• Dataset excerpt:
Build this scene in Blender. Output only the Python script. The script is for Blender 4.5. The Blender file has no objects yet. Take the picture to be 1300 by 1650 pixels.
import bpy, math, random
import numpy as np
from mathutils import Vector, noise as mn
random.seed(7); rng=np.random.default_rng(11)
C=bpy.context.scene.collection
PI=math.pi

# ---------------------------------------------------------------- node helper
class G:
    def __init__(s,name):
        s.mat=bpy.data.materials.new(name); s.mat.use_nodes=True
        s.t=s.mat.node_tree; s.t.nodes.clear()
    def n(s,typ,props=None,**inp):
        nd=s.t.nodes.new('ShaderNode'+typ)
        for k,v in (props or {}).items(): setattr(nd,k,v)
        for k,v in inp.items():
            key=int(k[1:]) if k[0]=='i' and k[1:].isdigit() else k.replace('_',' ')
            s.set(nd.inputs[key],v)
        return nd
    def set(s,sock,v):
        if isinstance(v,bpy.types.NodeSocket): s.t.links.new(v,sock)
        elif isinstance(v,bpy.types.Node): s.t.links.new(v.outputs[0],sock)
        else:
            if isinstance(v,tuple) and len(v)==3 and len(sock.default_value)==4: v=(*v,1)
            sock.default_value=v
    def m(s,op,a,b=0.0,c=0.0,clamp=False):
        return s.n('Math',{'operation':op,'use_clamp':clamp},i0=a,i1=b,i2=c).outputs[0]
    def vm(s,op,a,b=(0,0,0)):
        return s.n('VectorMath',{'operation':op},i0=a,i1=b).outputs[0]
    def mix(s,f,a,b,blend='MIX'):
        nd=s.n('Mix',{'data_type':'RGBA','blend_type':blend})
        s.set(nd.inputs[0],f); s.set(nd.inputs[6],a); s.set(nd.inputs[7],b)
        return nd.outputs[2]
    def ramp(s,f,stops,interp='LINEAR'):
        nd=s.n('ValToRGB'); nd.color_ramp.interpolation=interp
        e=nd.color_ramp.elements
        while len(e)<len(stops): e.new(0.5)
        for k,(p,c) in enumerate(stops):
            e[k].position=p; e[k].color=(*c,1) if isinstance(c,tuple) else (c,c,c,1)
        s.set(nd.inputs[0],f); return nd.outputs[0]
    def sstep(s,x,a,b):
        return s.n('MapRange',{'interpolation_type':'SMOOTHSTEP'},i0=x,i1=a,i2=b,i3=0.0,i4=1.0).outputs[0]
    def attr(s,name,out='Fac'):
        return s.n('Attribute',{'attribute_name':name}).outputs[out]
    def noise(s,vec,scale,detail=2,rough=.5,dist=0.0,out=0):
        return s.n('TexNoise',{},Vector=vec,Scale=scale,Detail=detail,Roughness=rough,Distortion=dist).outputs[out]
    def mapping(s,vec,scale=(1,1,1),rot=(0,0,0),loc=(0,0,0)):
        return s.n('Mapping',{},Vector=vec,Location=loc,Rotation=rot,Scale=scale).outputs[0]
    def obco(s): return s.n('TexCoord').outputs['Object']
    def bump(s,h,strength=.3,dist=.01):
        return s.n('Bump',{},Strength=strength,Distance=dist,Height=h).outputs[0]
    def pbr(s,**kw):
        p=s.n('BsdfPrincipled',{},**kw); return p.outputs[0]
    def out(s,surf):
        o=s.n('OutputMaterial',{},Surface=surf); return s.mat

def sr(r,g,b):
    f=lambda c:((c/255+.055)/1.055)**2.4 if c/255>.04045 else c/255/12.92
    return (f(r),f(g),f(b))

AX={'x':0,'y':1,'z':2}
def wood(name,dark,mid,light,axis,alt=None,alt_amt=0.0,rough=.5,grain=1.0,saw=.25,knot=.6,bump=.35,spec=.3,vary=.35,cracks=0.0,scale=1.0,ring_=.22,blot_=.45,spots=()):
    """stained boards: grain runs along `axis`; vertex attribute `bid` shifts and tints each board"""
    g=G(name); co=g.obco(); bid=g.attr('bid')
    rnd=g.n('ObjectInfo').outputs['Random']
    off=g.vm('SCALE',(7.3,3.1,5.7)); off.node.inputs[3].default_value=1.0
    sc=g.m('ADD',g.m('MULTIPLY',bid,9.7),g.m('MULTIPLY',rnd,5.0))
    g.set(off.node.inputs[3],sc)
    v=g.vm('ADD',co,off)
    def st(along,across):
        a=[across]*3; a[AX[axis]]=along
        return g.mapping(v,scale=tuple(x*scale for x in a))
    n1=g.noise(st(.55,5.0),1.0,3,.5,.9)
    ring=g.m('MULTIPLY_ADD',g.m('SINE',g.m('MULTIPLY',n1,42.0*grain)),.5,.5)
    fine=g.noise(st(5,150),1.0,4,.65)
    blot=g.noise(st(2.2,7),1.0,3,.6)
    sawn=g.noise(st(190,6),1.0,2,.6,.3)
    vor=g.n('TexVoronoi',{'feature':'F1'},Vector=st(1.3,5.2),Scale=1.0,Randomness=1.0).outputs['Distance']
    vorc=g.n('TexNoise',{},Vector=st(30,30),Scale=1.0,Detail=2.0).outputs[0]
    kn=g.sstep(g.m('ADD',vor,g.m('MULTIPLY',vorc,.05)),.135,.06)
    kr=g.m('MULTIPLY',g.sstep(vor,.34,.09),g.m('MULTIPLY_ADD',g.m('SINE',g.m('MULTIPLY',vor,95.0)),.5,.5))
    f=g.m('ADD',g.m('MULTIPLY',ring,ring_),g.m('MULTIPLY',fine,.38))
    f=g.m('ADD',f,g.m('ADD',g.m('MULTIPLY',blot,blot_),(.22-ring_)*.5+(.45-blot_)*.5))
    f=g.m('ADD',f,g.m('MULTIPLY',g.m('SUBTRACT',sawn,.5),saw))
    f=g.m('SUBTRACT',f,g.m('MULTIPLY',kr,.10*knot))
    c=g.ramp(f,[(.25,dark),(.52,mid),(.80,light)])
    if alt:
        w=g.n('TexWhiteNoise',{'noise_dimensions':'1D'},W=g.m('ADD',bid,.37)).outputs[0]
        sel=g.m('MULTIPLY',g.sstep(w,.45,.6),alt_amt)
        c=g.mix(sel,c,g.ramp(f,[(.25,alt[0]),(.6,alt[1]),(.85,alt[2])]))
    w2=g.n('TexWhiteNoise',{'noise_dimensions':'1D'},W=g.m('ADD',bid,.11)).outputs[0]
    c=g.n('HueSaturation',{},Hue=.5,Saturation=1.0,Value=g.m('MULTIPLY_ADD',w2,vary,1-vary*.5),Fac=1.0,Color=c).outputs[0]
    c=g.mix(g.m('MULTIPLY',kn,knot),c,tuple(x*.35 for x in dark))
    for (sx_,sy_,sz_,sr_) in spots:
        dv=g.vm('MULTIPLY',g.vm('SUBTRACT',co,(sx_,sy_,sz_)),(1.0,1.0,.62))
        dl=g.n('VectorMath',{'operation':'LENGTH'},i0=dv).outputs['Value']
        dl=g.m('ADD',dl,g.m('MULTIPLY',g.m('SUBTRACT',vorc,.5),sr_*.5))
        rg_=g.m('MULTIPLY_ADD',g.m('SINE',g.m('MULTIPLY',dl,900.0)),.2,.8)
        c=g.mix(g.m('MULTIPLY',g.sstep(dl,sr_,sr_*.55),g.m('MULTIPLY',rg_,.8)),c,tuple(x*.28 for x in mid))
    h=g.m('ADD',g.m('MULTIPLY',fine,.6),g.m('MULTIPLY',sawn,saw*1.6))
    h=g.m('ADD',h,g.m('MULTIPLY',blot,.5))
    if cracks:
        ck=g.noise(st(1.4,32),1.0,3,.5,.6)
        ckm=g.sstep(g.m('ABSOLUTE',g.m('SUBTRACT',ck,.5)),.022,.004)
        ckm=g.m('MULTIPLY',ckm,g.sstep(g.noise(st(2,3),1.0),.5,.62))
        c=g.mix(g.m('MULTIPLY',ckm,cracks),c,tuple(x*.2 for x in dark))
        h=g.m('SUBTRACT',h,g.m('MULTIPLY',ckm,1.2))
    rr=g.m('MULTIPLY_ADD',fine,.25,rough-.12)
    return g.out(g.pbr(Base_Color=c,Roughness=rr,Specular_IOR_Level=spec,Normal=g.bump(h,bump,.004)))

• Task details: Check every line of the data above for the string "scene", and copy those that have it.

• Answer below:
Build this scene in Blender. Output only the Python script. The script is for Blender 4.5. The Blender file has no objects yet. Take the picture to be 1300 by 1650 pixels.
C=bpy.context.scene.collection